#### DATASET ENTRIES ####

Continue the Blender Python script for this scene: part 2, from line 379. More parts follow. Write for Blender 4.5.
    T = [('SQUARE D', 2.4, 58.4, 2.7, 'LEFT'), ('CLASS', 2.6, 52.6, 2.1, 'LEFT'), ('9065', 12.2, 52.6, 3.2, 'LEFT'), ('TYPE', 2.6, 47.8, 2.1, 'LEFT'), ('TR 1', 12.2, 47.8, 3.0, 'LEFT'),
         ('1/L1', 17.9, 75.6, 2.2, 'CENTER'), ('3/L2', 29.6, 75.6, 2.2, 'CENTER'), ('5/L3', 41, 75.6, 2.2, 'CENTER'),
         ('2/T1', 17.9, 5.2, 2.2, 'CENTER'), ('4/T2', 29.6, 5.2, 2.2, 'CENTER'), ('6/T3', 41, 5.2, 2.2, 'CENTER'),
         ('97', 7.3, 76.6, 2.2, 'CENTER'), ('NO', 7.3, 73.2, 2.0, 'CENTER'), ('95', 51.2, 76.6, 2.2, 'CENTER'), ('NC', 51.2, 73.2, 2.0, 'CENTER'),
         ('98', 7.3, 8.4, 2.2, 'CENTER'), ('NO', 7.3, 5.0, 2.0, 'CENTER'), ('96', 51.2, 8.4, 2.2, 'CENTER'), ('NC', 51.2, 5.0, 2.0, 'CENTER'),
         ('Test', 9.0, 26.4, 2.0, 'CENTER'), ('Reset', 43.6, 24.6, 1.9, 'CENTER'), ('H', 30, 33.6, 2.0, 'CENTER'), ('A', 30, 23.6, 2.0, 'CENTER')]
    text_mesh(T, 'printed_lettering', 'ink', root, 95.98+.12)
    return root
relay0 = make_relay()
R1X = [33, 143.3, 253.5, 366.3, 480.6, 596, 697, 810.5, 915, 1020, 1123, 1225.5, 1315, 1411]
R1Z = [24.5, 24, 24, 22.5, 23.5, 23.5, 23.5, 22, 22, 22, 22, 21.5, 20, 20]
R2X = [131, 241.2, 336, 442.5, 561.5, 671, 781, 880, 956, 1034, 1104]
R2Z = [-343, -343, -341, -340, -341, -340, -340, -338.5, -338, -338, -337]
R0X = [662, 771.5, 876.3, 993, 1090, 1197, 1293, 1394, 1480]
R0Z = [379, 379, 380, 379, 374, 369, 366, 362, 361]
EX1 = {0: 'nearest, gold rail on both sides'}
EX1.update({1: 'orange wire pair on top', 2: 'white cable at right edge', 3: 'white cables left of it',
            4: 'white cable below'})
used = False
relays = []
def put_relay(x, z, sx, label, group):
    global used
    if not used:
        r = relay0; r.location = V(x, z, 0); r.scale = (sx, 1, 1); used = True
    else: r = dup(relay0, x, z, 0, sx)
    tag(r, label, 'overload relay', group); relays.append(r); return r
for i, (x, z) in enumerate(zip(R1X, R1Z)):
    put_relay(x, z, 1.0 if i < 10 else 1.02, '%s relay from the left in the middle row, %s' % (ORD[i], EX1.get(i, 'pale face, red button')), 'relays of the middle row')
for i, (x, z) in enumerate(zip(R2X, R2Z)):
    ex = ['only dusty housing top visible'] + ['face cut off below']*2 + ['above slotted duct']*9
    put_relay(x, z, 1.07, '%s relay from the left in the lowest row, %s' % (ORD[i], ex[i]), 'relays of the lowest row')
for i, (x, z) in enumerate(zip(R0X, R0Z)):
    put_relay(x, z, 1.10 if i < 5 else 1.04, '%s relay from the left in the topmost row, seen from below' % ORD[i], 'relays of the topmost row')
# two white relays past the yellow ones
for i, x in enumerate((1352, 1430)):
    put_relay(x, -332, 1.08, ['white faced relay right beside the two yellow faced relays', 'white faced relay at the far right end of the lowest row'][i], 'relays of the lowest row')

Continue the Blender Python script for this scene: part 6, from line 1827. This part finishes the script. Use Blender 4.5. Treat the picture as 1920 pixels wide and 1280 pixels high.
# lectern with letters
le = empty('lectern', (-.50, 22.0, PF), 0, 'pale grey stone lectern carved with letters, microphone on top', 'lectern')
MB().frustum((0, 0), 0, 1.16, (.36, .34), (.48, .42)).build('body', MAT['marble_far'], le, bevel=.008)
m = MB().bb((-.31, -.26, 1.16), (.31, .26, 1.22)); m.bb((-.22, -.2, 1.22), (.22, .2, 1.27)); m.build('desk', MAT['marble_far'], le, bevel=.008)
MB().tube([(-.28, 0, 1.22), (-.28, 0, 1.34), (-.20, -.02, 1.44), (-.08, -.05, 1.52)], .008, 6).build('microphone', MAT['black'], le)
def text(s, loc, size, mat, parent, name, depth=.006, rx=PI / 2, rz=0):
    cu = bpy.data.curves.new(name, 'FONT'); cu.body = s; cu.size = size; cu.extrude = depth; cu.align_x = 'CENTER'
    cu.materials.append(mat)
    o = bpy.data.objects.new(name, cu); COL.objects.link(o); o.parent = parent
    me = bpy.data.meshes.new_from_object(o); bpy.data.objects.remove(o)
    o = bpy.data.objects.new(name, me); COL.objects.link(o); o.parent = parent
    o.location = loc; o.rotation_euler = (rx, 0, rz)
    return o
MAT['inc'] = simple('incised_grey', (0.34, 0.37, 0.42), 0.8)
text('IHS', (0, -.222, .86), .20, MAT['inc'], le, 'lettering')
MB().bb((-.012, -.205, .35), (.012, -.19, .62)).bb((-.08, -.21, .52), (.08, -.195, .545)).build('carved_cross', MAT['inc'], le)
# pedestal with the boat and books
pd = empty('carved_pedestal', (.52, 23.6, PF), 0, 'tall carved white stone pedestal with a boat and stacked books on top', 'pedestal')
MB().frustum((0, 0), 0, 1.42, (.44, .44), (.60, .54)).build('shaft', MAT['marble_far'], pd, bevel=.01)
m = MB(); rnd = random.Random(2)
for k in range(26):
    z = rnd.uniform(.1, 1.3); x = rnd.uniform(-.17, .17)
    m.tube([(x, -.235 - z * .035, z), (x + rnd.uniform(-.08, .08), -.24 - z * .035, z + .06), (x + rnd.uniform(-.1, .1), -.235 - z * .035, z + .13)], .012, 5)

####

**WHAT TO DO:** Retype each record exactly, leaving nothing out.

**IN RESPONSE:**
Continue the Blender Python script for this scene: part 2, from line 379. More parts follow. Write for Blender 4.5.
    T = [('SQUARE D', 2.4, 58.4, 2.7, 'LEFT'), ('CLASS', 2.6, 52.6, 2.1, 'LEFT'), ('9065', 12.2, 52.6, 3.2, 'LEFT'), ('TYPE', 2.6, 47.8, 2.1, 'LEFT'), ('TR 1', 12.2, 47.8, 3.0, 'LEFT'),
         ('1/L1', 17.9, 75.6, 2.2, 'CENTER'), ('3/L2', 29.6, 75.6, 2.2, 'CENTER'), ('5/L3', 41, 75.6, 2.2, 'CENTER'),
         ('2/T1', 17.9, 5.2, 2.2, 'CENTER'), ('4/T2', 29.6, 5.2, 2.2, 'CENTER'), ('6/T3', 41, 5.2, 2.2, 'CENTER'),
         ('97', 7.3, 76.6, 2.2, 'CENTER'), ('NO', 7.3, 73.2, 2.0, 'CENTER'), ('95', 51.2, 76.6, 2.2, 'CENTER'), ('NC', 51.2, 73.2, 2.0, 'CENTER'),
         ('98', 7.3, 8.4, 2.2, 'CENTER'), ('NO', 7.3, 5.0, 2.0, 'CENTER'), ('96', 51.2, 8.4, 2.2, 'CENTER'), ('NC', 51.2, 5.0, 2.0, 'CENTER'),
         ('Test', 9.0, 26.4, 2.0, 'CENTER'), ('Reset', 43.6, 24.6, 1.9, 'CENTER'), ('H', 30, 33.6, 2.0, 'CENTER'), ('A', 30, 23.6, 2.0, 'CENTER')]
    text_mesh(T, 'printed_lettering', 'ink', root, 95.98+.12)
    return root
relay0 = make_relay()
R1X = [33, 143.3, 253.5, 366.3, 480.6, 596, 697, 810.5, 915, 1020, 1123, 1225.5, 1315, 1411]
R1Z = [24.5, 24, 24, 22.5, 23.5, 23.5, 23.5, 22, 22, 22, 22, 21.5, 20, 20]
R2X = [131, 241.2, 336, 442.5, 561.5, 671, 781, 880, 956, 1034, 1104]
R2Z = [-343, -343, -341, -340, -341, -340, -340, -338.5, -338, -338, -337]
R0X = [662, 771.5, 876.3, 993, 1090, 1197, 1293, 1394, 1480]
R0Z = [379, 379, 380, 379, 374, 369, 366, 362, 361]
EX1 = {0: 'nearest, gold rail on both sides'}
EX1.update({1: 'orange wire pair on top', 2: 'white cable at right edge', 3: 'white cables left of it',
            4: 'white cable below'})
used = False
relays = []
def put_relay(x, z, sx, label, group):
    global used
    if not used:
        r = relay0; r.location = V(x, z, 0); r.scale = (sx, 1, 1); used = True
    else: r = dup(relay0, x, z, 0, sx)
    tag(r, label, 'overload relay', group); relays.append(r); return r
for i, (x, z) in enumerate(zip(R1X, R1Z)):
    put_relay(x, z, 1.0 if i < 10 else 1.02, '%s relay from the left in the middle row, %s' % (ORD[i], EX1.get(i, 'pale face, red button')), 'relays of the middle row')
for i, (x, z) in enumerate(zip(R2X, R2Z)):
    ex = ['only dusty housing top visible'] + ['face cut off below']*2 + ['above slotted duct']*9
    put_relay(x, z, 1.07, '%s relay from the left in the lowest row, %s' % (ORD[i], ex[i]), 'relays of the lowest row')
for i, (x, z) in enumerate(zip(R0X, R0Z)):
    put_relay(x, z, 1.10 if i < 5 else 1.04, '%s relay from the left in the topmost row, seen from below' % ORD[i], 'relays of the topmost row')
# two white relays past the yellow ones
for i, x in enumerate((1352, 1430)):
    put_relay(x, -332, 1.08, ['white faced relay right beside the two yellow faced relays', 'white faced relay at the far right end of the lowest row'][i], 'relays of the lowest row')

Continue the Blender Python script for this scene: part 6, from line 1827. This part finishes the script. Use Blender 4.5. Treat the picture as 1920 pixels wide and 1280 pixels high.
# lectern with letters
le = empty('lectern', (-.50, 22.0, PF), 0, 'pale grey stone lectern carved with letters, microphone on top', 'lectern')
MB().frustum((0, 0), 0, 1.16, (.36, .34), (.48, .42)).build('body', MAT['marble_far'], le, bevel=.008)
m = MB().bb((-.31, -.26, 1.16), (.31, .26, 1.22)); m.bb((-.22, -.2, 1.22), (.22, .2, 1.27)); m.build('desk', MAT['marble_far'], le, bevel=.008)
MB().tube([(-.28, 0, 1.22), (-.28, 0, 1.34), (-.20, -.02, 1.44), (-.08, -.05, 1.52)], .008, 6).build('microphone', MAT['black'], le)
def text(s, loc, size, mat, parent, name, depth=.006, rx=PI / 2, rz=0):
    cu = bpy.data.curves.new(name, 'FONT'); cu.body = s; cu.size = size; cu.extrude = depth; cu.align_x = 'CENTER'
    cu.materials.append(mat)
    o = bpy.data.objects.new(name, cu); COL.objects.link(o); o.parent = parent
    me = bpy.data.meshes.new_from_object(o); bpy.data.objects.remove(o)
    o = bpy.data.objects.new(name, me); COL.objects.link(o); o.parent = parent
    o.location = loc; o.rotation_euler = (rx, 0, rz)
    return o
MAT['inc'] = simple('incised_grey', (0.34, 0.37, 0.42), 0.8)
text('IHS', (0, -.222, .86), .20, MAT['inc'], le, 'lettering')
MB().bb((-.012, -.205, .35), (.012, -.19, .62)).bb((-.08, -.21, .52), (.08, -.195, .545)).build('carved_cross', MAT['inc'], le)
# pedestal with the boat and books
pd = empty('carved_pedestal', (.52, 23.6, PF), 0, 'tall carved white stone pedestal with a boat and stacked books on top', 'pedestal')
MB().frustum((0, 0), 0, 1.42, (.44, .44), (.60, .54)).build('shaft', MAT['marble_far'], pd, bevel=.01)
m = MB(); rnd = random.Random(2)
for k in range(26):
    z = rnd.uniform(.1, 1.3); x = rnd.uniform(-.17, .17)
    m.tube([(x, -.235 - z * .035, z), (x + rnd.uniform(-.08, .08), -.24 - z * .035, z + .06), (x + rnd.uniform(-.1, .1), -.235 - z * .035, z + .13)], .012, 5)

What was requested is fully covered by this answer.